** start **

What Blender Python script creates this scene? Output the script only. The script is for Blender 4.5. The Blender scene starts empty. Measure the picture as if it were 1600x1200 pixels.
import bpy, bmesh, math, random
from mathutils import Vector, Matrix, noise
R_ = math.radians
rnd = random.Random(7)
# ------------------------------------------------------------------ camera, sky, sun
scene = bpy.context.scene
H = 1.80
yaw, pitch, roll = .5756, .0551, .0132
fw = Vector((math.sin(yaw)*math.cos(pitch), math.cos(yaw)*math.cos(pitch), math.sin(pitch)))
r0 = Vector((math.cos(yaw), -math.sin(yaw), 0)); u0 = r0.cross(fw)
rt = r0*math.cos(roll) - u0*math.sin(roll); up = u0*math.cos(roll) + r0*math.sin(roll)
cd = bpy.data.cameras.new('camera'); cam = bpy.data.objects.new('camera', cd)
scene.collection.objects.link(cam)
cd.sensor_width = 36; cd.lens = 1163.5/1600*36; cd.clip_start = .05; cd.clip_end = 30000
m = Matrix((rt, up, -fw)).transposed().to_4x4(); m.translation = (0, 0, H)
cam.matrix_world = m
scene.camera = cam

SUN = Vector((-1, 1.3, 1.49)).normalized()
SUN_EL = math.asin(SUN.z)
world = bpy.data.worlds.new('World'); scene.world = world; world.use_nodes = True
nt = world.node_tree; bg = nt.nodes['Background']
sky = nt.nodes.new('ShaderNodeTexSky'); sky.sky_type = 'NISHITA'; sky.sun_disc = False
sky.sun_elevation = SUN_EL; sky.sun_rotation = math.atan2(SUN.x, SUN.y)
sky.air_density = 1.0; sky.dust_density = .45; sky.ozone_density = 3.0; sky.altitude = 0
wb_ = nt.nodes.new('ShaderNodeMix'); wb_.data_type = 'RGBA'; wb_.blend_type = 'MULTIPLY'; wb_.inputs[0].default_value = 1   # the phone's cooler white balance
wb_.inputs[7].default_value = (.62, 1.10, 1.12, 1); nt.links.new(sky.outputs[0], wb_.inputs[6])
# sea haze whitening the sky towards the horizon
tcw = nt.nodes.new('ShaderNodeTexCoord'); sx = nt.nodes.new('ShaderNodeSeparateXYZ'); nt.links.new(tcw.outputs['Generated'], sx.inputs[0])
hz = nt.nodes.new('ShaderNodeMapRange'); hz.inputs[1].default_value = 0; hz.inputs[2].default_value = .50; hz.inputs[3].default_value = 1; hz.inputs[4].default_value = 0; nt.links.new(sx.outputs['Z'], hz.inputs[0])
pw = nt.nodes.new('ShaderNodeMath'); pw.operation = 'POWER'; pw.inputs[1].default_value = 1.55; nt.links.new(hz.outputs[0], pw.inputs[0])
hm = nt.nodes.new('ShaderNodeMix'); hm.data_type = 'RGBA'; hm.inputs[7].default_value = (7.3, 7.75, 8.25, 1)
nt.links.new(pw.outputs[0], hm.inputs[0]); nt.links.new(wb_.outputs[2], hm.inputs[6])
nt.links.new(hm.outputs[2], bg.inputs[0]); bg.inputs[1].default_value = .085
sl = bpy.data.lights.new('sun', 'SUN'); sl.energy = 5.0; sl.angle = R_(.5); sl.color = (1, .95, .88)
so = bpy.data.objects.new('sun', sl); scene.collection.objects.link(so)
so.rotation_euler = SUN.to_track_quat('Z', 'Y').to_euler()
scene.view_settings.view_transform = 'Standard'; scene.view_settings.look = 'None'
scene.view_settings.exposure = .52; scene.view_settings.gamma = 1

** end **

▶ **EXERCISE BRIEF**: Every line above should be written out again exactly as it stands.

▶ **TASK RESULT**:
What Blender Python script creates this scene? Output the script only. The script is for Blender 4.5. The Blender scene starts empty. Measure the picture as if it were 1600x1200 pixels.
import bpy, bmesh, math, random
from mathutils import Vector, Matrix, noise
R_ = math.radians
rnd = random.Random(7)
# ------------------------------------------------------------------ camera, sky, sun
scene = bpy.context.scene
H = 1.80
yaw, pitch, roll = .5756, .0551, .0132
fw = Vector((math.sin(yaw)*math.cos(pitch), math.cos(yaw)*math.cos(pitch), math.sin(pitch)))
r0 = Vector((math.cos(yaw), -math.sin(yaw), 0)); u0 = r0.cross(fw)
rt = r0*math.cos(roll) - u0*math.sin(roll); up = u0*math.cos(roll) + r0*math.sin(roll)
cd = bpy.data.cameras.new('camera'); cam = bpy.data.objects.new('camera', cd)
scene.collection.objects.link(cam)
cd.sensor_width = 36; cd.lens = 1163.5/1600*36; cd.clip_start = .05; cd.clip_end = 30000
m = Matrix((rt, up, -fw)).transposed().to_4x4(); m.translation = (0, 0, H)
cam.matrix_world = m
scene.camera = cam

SUN = Vector((-1, 1.3, 1.49)).normalized()
SUN_EL = math.asin(SUN.z)
world = bpy.data.worlds.new('World'); scene.world = world; world.use_nodes = True
nt = world.node_tree; bg = nt.nodes['Background']
sky = nt.nodes.new('ShaderNodeTexSky'); sky.sky_type = 'NISHITA'; sky.sun_disc = False
sky.sun_elevation = SUN_EL; sky.sun_rotation = math.atan2(SUN.x, SUN.y)
sky.air_density = 1.0; sky.dust_density = .45; sky.ozone_density = 3.0; sky.altitude = 0
wb_ = nt.nodes.new('ShaderNodeMix'); wb_.data_type = 'RGBA'; wb_.blend_type = 'MULTIPLY'; wb_.inputs[0].default_value = 1   # the phone's cooler white balance
wb_.inputs[7].default_value = (.62, 1.10, 1.12, 1); nt.links.new(sky.outputs[0], wb_.inputs[6])
# sea haze whitening the sky towards the horizon
tcw = nt.nodes.new('ShaderNodeTexCoord'); sx = nt.nodes.new('ShaderNodeSeparateXYZ'); nt.links.new(tcw.outputs['Generated'], sx.inputs[0])
hz = nt.nodes.new('ShaderNodeMapRange'); hz.inputs[1].default_value = 0; hz.inputs[2].default_value = .50; hz.inputs[3].default_value = 1; hz.inputs[4].default_value = 0; nt.links.new(sx.outputs['Z'], hz.inputs[0])
pw = nt.nodes.new('ShaderNodeMath'); pw.operation = 'POWER'; pw.inputs[1].default_value = 1.55; nt.links.new(hz.outputs[0], pw.inputs[0])
hm = nt.nodes.new('ShaderNodeMix'); hm.data_type = 'RGBA'; hm.inputs[7].default_value = (7.3, 7.75, 8.25, 1)
nt.links.new(pw.outputs[0], hm.inputs[0]); nt.links.new(wb_.outputs[2], hm.inputs[6])
nt.links.new(hm.outputs[2], bg.inputs[0]); bg.inputs[1].default_value = .085
sl = bpy.data.lights.new('sun', 'SUN'); sl.energy = 5.0; sl.angle = R_(.5); sl.color = (1, .95, .88)
so = bpy.data.objects.new('sun', sl); scene.collection.objects.link(so)
so.rotation_euler = SUN.to_track_quat('Z', 'Y').to_euler()
scene.view_settings.view_transform = 'Standard'; scene.view_settings.look = 'None'
scene.view_settings.exposure = .52; scene.view_settings.gamma = 1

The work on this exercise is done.